_What to work on_
Search the material for the word "high" and copy each line that holds it.

_Collected data_
---

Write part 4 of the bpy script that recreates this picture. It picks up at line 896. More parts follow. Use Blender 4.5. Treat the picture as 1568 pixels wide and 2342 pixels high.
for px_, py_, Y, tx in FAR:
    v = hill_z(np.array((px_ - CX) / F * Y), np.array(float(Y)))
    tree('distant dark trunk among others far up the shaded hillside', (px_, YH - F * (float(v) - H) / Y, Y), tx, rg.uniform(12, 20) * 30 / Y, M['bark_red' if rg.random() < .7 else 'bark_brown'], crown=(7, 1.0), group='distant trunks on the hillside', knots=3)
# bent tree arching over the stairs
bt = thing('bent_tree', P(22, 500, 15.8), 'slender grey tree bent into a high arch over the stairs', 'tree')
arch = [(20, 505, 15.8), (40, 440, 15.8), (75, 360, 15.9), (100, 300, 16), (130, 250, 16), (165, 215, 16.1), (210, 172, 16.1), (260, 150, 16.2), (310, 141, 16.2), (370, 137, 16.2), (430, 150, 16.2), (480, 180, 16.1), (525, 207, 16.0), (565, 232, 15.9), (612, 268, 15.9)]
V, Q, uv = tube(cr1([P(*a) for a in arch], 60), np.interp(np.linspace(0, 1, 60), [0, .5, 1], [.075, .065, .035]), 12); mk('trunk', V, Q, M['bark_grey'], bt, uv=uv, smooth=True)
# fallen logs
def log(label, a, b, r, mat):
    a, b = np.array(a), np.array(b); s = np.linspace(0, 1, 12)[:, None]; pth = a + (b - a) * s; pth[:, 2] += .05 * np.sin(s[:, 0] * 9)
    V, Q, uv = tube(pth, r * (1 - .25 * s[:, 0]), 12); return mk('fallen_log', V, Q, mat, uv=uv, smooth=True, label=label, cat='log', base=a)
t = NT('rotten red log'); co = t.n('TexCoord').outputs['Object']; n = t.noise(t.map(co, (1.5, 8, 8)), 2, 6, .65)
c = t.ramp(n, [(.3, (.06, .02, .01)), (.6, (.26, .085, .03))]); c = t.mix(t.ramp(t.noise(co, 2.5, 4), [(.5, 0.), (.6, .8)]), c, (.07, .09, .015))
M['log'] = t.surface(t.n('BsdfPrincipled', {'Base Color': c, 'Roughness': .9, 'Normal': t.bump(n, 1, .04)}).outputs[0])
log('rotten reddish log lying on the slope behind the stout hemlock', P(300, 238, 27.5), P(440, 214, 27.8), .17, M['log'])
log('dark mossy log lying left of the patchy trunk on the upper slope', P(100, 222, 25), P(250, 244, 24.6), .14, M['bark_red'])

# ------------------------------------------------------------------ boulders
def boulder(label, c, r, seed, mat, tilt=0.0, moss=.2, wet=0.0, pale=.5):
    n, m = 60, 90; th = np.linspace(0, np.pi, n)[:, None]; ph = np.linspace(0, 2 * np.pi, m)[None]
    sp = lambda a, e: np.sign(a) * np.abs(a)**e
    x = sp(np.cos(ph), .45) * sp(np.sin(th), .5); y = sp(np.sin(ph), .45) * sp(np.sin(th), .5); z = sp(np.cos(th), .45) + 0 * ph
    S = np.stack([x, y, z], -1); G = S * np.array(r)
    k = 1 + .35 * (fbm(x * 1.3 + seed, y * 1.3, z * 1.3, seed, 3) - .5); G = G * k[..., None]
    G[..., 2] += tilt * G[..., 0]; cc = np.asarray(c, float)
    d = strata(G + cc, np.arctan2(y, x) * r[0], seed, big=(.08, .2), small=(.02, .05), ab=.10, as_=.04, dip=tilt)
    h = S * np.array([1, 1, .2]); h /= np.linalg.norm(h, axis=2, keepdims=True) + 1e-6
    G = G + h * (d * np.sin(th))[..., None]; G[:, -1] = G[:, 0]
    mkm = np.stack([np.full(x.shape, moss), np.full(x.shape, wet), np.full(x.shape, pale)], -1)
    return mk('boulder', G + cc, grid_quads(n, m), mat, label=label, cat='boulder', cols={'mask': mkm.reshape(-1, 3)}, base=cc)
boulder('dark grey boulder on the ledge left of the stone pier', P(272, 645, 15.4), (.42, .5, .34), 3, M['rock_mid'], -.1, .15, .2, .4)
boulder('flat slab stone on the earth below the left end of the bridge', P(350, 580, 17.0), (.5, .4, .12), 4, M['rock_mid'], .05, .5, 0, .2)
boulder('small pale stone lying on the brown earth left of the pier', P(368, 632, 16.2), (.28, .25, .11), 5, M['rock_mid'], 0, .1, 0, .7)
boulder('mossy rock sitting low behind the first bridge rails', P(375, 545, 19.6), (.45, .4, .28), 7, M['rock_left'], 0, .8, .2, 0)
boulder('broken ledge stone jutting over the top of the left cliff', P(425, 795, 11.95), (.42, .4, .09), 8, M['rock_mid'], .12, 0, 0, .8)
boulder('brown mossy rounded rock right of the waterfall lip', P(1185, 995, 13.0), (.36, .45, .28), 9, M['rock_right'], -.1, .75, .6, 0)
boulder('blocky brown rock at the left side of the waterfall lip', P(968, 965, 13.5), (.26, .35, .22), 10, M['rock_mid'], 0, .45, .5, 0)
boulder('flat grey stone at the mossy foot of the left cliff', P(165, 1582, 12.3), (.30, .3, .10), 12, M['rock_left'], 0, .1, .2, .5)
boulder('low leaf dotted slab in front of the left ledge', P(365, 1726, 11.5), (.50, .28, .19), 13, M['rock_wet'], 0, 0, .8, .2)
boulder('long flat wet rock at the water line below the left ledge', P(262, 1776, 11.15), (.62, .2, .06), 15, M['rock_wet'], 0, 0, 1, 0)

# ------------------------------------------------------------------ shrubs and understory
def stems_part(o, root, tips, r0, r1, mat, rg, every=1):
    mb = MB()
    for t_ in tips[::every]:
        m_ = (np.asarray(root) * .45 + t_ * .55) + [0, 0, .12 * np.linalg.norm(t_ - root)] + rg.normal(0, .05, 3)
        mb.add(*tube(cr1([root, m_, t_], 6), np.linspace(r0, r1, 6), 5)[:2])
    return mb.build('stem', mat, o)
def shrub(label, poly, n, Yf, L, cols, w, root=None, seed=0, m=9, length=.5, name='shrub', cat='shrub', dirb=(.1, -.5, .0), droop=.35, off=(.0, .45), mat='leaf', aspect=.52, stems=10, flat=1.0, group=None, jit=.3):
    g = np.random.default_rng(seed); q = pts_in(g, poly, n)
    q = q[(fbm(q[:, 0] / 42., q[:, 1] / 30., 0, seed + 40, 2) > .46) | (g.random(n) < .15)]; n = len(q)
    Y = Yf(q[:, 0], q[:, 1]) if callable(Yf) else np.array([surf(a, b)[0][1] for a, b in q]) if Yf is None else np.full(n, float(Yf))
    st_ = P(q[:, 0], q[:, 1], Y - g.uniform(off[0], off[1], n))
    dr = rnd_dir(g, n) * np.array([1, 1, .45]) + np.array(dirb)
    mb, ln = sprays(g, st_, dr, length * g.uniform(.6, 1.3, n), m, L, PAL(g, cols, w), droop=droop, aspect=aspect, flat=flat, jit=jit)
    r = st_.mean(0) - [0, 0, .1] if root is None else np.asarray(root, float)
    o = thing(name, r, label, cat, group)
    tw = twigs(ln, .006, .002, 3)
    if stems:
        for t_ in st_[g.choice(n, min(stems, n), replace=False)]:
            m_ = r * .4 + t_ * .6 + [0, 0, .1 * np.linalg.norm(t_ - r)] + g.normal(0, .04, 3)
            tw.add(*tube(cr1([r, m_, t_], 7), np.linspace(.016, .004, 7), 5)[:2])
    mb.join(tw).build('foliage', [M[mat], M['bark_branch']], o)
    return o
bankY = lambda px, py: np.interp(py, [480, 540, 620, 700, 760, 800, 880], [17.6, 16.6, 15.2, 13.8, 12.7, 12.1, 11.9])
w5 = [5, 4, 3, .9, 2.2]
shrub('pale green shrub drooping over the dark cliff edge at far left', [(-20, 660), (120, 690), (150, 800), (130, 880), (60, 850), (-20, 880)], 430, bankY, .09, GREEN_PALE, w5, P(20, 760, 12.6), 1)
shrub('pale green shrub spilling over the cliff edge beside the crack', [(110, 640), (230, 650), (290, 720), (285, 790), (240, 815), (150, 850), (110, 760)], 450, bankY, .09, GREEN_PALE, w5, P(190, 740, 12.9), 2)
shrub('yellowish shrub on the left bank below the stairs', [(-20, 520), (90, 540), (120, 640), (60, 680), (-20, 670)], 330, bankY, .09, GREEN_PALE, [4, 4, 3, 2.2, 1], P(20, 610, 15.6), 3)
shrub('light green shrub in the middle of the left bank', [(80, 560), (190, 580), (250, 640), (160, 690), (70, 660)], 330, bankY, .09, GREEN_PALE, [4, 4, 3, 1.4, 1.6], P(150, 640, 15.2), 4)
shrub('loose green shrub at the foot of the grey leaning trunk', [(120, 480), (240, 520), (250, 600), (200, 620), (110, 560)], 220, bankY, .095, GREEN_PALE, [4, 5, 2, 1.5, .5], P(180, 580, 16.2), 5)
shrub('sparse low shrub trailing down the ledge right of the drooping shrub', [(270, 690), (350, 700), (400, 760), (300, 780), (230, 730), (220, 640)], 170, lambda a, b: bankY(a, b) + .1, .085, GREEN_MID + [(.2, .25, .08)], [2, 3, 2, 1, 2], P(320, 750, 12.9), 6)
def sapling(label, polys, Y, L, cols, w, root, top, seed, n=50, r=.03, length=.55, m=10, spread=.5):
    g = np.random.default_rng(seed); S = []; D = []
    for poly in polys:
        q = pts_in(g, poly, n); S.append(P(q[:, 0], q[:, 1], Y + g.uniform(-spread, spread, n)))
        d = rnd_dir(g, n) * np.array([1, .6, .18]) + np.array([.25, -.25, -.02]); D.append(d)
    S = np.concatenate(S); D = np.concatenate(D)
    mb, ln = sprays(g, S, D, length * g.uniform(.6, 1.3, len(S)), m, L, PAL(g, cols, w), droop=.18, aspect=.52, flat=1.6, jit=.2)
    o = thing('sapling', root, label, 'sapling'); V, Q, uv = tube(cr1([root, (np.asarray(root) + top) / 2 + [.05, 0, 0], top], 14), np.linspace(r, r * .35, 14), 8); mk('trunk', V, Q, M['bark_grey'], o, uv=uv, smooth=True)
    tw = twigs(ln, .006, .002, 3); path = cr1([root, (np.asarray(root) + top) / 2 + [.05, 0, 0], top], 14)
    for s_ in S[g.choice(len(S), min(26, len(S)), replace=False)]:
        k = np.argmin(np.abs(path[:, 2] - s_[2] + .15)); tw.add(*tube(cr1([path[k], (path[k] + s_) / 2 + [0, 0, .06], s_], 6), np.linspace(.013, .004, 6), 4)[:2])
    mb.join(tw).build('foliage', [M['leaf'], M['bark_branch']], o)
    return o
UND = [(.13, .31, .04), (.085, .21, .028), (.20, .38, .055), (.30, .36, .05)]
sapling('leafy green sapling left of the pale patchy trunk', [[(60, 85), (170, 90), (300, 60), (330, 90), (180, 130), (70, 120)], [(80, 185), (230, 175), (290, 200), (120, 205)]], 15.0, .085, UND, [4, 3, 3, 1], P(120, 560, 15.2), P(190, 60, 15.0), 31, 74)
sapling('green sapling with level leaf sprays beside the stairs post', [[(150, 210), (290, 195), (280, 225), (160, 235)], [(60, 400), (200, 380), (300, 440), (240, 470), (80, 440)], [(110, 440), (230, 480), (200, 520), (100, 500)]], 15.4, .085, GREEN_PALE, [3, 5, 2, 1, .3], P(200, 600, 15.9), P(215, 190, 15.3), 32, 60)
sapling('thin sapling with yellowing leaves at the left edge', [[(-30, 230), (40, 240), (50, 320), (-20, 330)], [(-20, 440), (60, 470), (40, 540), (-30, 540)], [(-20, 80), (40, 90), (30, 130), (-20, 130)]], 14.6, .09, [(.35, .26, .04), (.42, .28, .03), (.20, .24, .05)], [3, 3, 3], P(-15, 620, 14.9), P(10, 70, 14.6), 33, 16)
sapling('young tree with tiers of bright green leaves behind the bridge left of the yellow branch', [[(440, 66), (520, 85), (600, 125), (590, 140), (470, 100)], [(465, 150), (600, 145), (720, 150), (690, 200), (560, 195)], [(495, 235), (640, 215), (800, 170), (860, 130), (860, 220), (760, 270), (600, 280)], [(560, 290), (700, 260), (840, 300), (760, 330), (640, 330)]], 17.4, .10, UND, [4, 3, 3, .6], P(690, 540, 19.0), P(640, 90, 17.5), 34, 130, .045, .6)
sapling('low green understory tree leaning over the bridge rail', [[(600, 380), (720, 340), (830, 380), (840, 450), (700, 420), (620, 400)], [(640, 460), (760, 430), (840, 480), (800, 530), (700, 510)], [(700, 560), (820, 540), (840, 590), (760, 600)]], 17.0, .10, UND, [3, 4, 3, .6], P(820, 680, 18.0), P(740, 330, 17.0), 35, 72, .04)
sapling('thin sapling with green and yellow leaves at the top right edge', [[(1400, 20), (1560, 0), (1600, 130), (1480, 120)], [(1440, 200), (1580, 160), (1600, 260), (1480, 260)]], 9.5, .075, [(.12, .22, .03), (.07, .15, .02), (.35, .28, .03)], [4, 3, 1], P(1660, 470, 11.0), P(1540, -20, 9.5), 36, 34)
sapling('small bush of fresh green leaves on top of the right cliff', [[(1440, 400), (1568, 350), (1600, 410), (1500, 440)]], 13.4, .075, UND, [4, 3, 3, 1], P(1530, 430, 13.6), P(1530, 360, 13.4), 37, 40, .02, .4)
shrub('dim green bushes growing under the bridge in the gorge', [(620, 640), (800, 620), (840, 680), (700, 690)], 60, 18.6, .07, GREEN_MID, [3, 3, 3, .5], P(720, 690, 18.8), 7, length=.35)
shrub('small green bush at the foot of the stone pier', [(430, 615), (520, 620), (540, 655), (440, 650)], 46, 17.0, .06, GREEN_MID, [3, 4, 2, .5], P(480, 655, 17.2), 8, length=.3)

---

_Complete answer_
Write part 4 of the bpy script that recreates this picture. It picks up at line 896. More parts follow. Use Blender 4.5. Treat the picture as 1568 pixels wide and 2342 pixels high.
bt = thing('bent_tree', P(22, 500, 15.8), 'slender grey tree bent into a high arch over the stairs', 'tree')